This 'n' Data

The Poll Position

Rate the five most successful display techniques you use at your store*

  1. Vignette displays
  2. Endcaps
  3. Impulse/register displays
  4. Display gardens
  5. Theme displays
     



 


 

10 steps to successful merchandising*

1. Change your displays monthly; Display new arrivals first

  • If you ordered merchandise that is meant to go together, always keep it together
  • After the season, group old merchandise with new merchandise for a new look


2. Don’t choose to display prominently products the customer already needs

  • Display other items that you are trying to push in a way that will entice customers to treat themselves and “just buy it”


3. Look for common traits that lend to “grouping”

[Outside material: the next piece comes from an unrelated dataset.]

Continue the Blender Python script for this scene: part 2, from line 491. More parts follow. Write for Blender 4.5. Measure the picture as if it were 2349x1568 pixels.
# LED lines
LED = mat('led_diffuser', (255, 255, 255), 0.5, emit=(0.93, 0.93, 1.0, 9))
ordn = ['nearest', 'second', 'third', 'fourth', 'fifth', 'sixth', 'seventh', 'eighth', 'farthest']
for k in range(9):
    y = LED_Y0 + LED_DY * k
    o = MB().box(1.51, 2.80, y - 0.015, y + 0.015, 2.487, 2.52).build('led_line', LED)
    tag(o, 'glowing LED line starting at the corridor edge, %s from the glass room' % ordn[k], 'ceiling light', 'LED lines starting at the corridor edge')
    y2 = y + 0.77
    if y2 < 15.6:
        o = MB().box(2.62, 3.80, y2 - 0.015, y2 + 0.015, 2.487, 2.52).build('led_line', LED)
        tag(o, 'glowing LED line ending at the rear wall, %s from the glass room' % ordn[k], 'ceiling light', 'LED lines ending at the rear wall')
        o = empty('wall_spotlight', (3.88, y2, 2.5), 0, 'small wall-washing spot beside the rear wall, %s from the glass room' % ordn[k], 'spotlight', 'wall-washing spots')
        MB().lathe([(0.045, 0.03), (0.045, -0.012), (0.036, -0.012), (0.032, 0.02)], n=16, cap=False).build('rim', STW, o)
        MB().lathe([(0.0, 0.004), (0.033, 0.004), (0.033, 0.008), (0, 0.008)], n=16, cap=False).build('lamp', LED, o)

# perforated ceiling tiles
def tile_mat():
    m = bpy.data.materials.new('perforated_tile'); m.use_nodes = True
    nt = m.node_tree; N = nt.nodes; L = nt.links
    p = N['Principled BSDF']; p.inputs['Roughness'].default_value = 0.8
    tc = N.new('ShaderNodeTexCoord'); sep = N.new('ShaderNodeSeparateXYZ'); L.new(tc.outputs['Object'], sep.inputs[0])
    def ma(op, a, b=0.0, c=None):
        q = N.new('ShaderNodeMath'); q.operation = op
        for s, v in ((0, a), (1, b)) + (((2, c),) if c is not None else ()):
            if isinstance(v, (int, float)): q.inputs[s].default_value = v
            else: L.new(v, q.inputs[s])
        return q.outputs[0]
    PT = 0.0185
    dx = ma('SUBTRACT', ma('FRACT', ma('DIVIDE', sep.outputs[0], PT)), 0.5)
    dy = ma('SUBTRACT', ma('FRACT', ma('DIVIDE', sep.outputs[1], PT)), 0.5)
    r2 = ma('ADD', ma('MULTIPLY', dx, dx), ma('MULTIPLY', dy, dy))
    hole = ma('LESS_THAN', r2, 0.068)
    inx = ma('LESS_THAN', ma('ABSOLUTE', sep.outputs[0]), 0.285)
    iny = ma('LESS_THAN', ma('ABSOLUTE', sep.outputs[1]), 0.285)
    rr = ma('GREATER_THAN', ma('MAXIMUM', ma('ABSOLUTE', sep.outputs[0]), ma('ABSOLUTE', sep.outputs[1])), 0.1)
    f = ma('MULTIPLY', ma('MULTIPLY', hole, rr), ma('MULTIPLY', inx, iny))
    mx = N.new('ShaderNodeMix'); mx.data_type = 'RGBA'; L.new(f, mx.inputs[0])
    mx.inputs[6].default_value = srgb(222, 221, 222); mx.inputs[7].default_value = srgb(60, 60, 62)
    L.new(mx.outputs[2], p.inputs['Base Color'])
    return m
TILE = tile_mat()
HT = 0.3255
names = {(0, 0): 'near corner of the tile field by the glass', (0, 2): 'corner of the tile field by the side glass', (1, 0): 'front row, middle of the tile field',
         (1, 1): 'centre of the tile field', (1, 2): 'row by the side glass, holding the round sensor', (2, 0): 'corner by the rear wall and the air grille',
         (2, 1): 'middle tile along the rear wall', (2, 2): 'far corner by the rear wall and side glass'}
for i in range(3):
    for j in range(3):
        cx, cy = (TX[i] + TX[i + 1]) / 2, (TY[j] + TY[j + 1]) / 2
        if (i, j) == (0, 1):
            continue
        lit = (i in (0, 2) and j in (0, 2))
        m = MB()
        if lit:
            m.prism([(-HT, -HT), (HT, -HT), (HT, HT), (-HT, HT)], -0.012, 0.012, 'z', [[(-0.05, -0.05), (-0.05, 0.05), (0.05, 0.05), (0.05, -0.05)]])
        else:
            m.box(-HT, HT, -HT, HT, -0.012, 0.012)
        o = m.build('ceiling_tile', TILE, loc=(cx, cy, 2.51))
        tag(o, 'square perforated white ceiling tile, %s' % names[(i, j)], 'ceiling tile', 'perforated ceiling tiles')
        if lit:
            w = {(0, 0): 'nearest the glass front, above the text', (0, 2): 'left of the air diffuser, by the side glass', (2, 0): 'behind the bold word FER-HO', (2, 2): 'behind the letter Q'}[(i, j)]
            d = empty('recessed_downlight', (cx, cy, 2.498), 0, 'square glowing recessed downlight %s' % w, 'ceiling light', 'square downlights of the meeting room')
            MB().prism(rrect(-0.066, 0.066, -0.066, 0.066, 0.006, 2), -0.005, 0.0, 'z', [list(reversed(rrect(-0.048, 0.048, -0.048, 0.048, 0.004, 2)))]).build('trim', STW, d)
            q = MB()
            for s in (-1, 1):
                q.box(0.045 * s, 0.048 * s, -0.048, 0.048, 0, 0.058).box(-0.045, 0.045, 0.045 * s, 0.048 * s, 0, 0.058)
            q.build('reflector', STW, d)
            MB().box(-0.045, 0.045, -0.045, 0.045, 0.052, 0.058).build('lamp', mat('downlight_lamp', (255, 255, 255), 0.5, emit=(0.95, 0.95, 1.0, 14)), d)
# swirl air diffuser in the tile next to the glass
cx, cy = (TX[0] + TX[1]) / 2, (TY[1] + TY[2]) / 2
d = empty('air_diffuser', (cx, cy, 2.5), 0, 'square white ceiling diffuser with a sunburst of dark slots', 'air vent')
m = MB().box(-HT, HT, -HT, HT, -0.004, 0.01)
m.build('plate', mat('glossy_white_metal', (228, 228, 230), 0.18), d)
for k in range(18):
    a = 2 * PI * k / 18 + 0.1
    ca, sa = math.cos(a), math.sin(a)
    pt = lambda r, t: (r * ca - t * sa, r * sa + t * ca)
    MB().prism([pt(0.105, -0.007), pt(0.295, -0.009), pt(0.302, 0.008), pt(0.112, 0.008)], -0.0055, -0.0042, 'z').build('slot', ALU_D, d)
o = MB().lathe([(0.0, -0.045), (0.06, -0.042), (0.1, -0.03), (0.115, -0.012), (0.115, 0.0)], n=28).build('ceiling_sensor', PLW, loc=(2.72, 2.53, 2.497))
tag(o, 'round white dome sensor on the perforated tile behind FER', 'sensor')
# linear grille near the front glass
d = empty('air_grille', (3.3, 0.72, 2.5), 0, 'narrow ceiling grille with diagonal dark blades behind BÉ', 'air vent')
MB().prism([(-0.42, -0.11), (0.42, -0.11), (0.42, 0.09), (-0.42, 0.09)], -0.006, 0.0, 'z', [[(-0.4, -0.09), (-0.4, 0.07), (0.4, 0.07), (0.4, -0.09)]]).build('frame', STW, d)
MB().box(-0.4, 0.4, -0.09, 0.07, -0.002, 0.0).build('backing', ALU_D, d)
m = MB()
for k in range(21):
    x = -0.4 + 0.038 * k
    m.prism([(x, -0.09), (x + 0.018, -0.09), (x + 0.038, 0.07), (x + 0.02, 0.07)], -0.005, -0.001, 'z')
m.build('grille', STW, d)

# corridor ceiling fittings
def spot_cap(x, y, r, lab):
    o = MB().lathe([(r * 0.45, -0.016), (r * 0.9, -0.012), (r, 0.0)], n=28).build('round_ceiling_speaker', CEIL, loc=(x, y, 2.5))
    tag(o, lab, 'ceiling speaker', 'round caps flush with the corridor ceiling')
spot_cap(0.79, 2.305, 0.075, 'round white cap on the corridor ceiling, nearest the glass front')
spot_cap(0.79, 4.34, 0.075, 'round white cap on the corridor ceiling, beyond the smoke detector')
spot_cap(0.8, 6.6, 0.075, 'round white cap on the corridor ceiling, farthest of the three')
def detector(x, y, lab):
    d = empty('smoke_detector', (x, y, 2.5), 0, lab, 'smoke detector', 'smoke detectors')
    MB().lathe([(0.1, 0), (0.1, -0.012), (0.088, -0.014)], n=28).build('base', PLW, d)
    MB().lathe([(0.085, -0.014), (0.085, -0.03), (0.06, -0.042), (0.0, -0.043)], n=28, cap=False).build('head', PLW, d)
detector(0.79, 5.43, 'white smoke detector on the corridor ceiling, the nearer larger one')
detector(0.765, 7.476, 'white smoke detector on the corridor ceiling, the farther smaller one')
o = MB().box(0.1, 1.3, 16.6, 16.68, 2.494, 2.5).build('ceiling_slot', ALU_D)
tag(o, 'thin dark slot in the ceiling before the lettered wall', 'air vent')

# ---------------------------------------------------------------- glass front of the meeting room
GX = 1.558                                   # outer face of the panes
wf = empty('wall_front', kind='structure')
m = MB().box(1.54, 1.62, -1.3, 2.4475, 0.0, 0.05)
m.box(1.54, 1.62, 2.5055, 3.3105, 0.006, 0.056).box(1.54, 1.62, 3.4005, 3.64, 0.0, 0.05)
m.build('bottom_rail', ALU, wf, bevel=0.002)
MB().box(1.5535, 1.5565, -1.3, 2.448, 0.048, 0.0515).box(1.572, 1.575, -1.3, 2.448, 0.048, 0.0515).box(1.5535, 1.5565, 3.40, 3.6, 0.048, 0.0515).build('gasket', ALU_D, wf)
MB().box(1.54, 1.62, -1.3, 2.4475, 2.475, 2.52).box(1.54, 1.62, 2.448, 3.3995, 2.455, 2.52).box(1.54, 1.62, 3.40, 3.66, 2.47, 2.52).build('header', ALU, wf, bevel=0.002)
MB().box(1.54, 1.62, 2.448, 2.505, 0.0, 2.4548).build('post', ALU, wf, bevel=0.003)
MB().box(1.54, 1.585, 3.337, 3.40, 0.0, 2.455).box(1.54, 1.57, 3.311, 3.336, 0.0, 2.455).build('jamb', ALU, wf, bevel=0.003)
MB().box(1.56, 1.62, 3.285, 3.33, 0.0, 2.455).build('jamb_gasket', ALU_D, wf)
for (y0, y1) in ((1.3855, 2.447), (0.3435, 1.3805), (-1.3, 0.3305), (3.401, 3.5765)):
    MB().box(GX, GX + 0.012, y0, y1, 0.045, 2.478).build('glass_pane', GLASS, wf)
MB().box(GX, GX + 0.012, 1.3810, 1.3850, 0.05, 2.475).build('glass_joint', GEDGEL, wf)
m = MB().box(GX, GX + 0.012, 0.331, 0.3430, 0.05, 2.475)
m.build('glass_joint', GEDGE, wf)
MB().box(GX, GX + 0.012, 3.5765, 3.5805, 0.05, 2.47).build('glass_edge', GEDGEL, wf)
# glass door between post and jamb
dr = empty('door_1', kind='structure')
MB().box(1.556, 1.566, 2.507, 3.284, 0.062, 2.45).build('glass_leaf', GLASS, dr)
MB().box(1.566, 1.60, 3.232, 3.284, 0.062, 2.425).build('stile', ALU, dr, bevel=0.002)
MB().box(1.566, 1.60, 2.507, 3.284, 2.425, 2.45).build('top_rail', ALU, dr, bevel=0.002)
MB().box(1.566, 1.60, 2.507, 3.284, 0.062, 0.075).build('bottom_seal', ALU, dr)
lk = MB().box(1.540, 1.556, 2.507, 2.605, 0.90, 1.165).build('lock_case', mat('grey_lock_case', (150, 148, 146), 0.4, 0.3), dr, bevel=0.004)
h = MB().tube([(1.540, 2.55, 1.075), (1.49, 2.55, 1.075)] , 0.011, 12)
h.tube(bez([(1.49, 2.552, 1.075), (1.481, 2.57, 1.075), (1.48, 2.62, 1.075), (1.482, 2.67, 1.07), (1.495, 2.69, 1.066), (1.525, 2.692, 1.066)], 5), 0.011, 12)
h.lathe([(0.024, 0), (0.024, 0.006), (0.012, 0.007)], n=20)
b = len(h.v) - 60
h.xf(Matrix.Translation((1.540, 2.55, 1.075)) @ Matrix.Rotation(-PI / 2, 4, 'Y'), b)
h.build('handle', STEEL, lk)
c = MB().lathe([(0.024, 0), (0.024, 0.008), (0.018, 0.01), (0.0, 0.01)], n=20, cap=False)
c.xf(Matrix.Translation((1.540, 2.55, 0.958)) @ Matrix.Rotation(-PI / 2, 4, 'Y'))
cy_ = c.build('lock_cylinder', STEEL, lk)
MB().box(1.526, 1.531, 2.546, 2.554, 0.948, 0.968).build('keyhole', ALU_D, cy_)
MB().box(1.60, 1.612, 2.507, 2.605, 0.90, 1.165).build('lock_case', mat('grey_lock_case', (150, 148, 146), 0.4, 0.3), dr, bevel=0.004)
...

  • Display by product use (example: put all items related to raised bed gardening together)
  • Display by color (strongest combinations to attract attention in retail are red, white and black)
  • Try related or contrasting colors


4. Start with the display area closest to the front door; put new/most expensive in the spotlight

  • Be sure to have several levels of height
  • Have enough product in the display that the customer can pick up and touch without disturbing the entire display
  • Don’t display “Do not touch!” signs; to the customer they equal “Do not buy!” (displays are meant to get messed up)


5. Find a totally unrelated item and put it in your display

  • It works to grab the customer’s attention
  • It’s not necessary to add one to every display, but it is a fun idea once in awhile


6. Light your display

  • Adjust overhead lighting
  • Light makes the merchandise “pop”


7. Add a few well-placed, well-worded signs

  • Make sure they are short and easy to read
  • Handwritten signs are ok, but can look rather juvenile


8. Move existing displays around in the store when new merchandise comes in

  • Switch displays two weeks after their arrival
  • Move them from front to middle to back to middle to front, etc.


9. Monitor your computer printouts and inventory levels weekly

  • Always be prepared to reorder
  • If you run out of stock, change the display to something that you have plenty of
  • If you have a no-seller, try moving the display to a new location


10. Make sure all of your stock is priced

  • No one wants to ask how much something costs


* Source: Iowa Retail Federation



Cha-Ching!

Borrowing a page from ‘A Field of Dreams,” Arkansas Garden Center, with two locations in Little Rock, has this motto: If you can dream it, we can build it.

Indeed, both locations are all a customer could want in a garden center—with a stellar landscape design service thrown in, to boot. The company offers complete services, from the design to the final planting of the garden area. And that goes for practically any landscape scene imaginable, at least any that pertain to gardens, walkways and retaining walls, garden rooms, outdoor kitchens, water gardens, statuary and fountains, landscaping trees/shrubs/plants, and accessories and furniture.

We’ve preached in recent times that “garden center plus” is the way of the future, and Arkansas Garden Center is providing an ideal model to emulate.

That, friends, is what “Cha-ching!” is all about.